EXERCISE: Write out exactly the lines from the line with "Write part 2" through the line with "o.append(P[-2]); return o", including both, and nothing more.

[Scenes as source code]
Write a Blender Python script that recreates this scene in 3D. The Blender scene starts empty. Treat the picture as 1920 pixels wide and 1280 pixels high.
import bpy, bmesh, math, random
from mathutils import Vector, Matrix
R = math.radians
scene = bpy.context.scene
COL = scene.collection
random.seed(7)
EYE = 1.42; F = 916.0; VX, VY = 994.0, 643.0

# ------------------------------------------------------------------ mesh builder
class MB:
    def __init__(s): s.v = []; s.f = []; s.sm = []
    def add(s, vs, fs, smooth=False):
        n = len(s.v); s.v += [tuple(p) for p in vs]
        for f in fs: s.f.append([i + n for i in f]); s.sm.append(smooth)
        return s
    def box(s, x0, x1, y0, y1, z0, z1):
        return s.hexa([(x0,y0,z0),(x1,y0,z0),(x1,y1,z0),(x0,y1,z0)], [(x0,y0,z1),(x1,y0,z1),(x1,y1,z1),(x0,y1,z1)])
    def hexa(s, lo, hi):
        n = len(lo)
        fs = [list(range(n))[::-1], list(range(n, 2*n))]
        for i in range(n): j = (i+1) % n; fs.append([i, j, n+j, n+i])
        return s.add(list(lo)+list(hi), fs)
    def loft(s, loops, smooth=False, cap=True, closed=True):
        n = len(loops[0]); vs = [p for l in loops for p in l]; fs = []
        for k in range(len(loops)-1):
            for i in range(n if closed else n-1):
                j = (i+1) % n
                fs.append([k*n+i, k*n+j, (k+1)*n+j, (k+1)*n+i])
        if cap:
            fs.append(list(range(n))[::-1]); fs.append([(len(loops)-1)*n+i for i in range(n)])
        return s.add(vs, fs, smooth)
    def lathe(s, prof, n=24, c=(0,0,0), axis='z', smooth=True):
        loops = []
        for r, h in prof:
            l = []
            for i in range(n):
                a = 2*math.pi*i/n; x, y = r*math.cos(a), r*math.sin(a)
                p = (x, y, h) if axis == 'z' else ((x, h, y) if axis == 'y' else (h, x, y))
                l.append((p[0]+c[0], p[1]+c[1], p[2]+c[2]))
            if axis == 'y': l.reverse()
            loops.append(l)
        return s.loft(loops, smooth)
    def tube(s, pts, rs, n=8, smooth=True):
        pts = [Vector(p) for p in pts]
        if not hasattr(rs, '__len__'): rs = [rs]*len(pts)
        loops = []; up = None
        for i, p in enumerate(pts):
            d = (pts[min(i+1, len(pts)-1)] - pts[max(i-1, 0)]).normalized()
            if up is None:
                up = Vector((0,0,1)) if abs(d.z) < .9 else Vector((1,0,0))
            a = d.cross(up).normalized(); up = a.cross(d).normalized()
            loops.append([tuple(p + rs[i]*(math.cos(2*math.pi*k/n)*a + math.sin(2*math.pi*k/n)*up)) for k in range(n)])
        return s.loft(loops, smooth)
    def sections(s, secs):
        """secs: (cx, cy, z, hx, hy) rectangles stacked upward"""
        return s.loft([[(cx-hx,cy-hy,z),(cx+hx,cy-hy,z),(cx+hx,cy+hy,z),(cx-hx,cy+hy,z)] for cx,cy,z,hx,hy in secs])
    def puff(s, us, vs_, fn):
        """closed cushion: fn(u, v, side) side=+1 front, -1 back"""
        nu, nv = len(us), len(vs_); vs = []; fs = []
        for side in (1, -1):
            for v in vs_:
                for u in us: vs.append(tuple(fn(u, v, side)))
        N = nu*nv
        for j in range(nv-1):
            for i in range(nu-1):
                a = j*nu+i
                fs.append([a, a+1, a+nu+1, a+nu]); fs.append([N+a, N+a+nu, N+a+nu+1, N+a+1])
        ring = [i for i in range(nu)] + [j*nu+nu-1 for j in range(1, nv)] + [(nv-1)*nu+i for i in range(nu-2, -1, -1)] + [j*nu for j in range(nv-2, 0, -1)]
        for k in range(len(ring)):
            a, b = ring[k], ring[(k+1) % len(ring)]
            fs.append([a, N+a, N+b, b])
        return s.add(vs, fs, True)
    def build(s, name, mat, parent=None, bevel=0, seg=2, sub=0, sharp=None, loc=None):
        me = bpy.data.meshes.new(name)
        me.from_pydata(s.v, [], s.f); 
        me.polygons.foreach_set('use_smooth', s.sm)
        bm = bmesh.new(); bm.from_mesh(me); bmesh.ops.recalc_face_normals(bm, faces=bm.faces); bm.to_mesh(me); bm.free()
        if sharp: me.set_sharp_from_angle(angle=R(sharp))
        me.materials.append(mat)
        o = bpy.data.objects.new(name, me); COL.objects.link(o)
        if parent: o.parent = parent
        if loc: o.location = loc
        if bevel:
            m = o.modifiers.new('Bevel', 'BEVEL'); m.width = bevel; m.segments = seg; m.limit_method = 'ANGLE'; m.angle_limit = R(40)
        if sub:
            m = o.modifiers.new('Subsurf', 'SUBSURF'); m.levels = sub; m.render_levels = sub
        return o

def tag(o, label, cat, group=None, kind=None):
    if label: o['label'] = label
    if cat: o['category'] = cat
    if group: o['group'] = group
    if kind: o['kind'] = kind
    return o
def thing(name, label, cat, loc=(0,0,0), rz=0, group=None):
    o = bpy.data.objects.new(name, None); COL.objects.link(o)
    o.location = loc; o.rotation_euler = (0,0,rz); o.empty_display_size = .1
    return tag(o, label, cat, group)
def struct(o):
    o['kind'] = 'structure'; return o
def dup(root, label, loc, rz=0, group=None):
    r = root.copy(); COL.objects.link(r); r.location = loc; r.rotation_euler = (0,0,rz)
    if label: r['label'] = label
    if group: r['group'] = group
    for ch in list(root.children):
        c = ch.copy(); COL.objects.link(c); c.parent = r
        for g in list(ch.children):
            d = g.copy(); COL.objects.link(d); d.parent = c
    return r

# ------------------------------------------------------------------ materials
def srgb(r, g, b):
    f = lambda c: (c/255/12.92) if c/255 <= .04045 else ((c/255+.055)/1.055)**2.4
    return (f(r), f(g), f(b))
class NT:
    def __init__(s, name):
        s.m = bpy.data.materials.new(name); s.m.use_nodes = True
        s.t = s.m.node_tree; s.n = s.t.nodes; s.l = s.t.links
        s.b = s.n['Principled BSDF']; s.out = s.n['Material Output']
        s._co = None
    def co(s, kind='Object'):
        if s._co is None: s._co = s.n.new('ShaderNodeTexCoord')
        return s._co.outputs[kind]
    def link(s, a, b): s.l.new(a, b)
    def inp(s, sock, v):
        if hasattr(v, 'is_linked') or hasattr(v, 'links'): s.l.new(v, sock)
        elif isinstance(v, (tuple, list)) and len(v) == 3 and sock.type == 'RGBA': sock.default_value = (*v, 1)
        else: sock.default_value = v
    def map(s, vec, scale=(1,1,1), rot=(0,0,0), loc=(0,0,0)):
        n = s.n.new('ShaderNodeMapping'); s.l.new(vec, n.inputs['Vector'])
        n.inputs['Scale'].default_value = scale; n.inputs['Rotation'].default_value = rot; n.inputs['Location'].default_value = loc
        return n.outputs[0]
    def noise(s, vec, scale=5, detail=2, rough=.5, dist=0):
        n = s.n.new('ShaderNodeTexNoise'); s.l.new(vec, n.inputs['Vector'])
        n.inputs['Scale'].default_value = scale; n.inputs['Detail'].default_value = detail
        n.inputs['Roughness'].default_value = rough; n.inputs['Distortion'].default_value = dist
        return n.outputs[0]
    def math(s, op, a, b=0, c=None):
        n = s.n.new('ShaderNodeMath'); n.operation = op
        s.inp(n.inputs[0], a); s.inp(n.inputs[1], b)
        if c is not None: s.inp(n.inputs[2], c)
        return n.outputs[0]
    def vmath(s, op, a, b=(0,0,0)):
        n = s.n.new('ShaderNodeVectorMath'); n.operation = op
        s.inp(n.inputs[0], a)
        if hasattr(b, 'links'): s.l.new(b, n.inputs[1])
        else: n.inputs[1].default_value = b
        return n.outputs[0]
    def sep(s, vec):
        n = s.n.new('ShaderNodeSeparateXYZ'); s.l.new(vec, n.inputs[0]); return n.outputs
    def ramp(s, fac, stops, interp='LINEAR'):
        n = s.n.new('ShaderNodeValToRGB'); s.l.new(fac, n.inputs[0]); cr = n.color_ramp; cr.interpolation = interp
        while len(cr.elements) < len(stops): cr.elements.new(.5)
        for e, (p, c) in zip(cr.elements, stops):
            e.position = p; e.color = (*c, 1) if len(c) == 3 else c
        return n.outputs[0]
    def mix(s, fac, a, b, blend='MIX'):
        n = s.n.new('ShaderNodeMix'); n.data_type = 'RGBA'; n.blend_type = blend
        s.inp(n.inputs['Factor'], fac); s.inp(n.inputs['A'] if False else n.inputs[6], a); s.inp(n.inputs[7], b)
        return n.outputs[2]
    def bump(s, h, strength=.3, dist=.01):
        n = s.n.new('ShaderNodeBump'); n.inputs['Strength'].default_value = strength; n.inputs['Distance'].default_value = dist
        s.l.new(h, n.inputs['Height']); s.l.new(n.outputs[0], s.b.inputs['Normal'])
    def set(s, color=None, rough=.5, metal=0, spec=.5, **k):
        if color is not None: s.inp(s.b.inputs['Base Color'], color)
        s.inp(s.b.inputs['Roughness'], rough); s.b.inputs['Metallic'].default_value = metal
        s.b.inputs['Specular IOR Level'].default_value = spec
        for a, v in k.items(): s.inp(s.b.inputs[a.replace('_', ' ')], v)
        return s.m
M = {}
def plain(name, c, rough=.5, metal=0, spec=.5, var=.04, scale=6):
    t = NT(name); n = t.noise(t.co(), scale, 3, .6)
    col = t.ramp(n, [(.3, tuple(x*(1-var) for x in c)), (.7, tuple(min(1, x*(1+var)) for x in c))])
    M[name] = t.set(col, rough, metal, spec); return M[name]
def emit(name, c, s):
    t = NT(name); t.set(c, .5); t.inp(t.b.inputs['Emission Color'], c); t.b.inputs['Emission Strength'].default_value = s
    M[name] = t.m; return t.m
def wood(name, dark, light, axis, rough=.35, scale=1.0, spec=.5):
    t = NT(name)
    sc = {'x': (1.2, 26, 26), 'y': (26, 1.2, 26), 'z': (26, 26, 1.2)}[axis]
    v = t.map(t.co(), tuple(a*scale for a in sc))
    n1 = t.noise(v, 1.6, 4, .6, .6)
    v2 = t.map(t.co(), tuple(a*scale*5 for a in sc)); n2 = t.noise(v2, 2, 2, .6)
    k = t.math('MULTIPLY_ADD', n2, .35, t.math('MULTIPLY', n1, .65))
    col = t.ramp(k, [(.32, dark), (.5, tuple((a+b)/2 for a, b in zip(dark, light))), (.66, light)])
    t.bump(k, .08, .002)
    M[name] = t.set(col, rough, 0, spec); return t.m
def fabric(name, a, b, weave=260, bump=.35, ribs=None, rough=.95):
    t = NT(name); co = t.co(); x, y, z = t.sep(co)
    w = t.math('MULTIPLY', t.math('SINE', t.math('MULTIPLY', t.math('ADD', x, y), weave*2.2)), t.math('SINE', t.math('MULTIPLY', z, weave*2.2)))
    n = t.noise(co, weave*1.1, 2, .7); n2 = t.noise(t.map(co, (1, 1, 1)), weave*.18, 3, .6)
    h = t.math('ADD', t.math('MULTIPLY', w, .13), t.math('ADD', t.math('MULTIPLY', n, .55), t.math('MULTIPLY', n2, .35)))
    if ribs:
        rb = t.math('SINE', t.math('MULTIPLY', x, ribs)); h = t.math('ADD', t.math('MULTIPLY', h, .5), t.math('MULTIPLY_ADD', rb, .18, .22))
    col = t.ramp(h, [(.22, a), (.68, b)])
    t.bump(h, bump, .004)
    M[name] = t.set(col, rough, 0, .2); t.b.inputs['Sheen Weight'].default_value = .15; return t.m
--
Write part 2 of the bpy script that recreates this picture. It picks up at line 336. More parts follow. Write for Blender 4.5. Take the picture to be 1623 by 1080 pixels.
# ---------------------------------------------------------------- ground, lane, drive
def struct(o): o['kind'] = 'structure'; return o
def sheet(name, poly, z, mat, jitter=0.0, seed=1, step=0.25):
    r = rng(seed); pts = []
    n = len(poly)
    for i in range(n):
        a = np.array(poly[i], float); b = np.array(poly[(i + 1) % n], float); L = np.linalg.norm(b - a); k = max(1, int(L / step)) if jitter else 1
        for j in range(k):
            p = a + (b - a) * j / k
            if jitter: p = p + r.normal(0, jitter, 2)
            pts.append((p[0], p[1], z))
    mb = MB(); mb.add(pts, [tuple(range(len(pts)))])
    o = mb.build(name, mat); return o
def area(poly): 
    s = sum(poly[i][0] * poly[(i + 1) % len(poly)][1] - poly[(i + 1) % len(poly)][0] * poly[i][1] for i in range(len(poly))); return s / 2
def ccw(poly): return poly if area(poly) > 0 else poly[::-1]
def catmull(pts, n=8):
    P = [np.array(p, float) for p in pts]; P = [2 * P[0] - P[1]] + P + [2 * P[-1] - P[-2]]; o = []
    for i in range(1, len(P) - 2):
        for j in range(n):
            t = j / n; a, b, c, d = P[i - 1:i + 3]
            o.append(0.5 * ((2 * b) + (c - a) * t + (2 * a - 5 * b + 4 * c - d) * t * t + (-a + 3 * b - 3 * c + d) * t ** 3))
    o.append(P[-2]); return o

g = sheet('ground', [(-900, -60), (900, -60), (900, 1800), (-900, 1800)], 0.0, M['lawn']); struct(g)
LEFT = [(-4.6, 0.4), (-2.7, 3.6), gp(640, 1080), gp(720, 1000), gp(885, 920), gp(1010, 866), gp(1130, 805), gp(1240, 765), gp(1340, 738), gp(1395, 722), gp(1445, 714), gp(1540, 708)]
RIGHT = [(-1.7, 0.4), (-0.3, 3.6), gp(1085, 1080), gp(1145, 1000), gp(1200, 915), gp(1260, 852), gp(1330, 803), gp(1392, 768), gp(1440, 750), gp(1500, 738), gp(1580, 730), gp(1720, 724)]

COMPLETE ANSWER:
Write part 2 of the bpy script that recreates this picture. It picks up at line 336. More parts follow. Write for Blender 4.5. Take the picture to be 1623 by 1080 pixels.
# ---------------------------------------------------------------- ground, lane, drive
def struct(o): o['kind'] = 'structure'; return o
def sheet(name, poly, z, mat, jitter=0.0, seed=1, step=0.25):
    r = rng(seed); pts = []
    n = len(poly)
    for i in range(n):
        a = np.array(poly[i], float); b = np.array(poly[(i + 1) % n], float); L = np.linalg.norm(b - a); k = max(1, int(L / step)) if jitter else 1
        for j in range(k):
            p = a + (b - a) * j / k
            if jitter: p = p + r.normal(0, jitter, 2)
            pts.append((p[0], p[1], z))
    mb = MB(); mb.add(pts, [tuple(range(len(pts)))])
    o = mb.build(name, mat); return o
def area(poly): 
    s = sum(poly[i][0] * poly[(i + 1) % len(poly)][1] - poly[(i + 1) % len(poly)][0] * poly[i][1] for i in range(len(poly))); return s / 2
def ccw(poly): return poly if area(poly) > 0 else poly[::-1]
def catmull(pts, n=8):
    P = [np.array(p, float) for p in pts]; P = [2 * P[0] - P[1]] + P + [2 * P[-1] - P[-2]]; o = []
    for i in range(1, len(P) - 2):
        for j in range(n):
            t = j / n; a, b, c, d = P[i - 1:i + 3]
            o.append(0.5 * ((2 * b) + (c - a) * t + (2 * a - 5 * b + 4 * c - d) * t * t + (-a + 3 * b - 3 * c + d) * t ** 3))
    o.append(P[-2]); return o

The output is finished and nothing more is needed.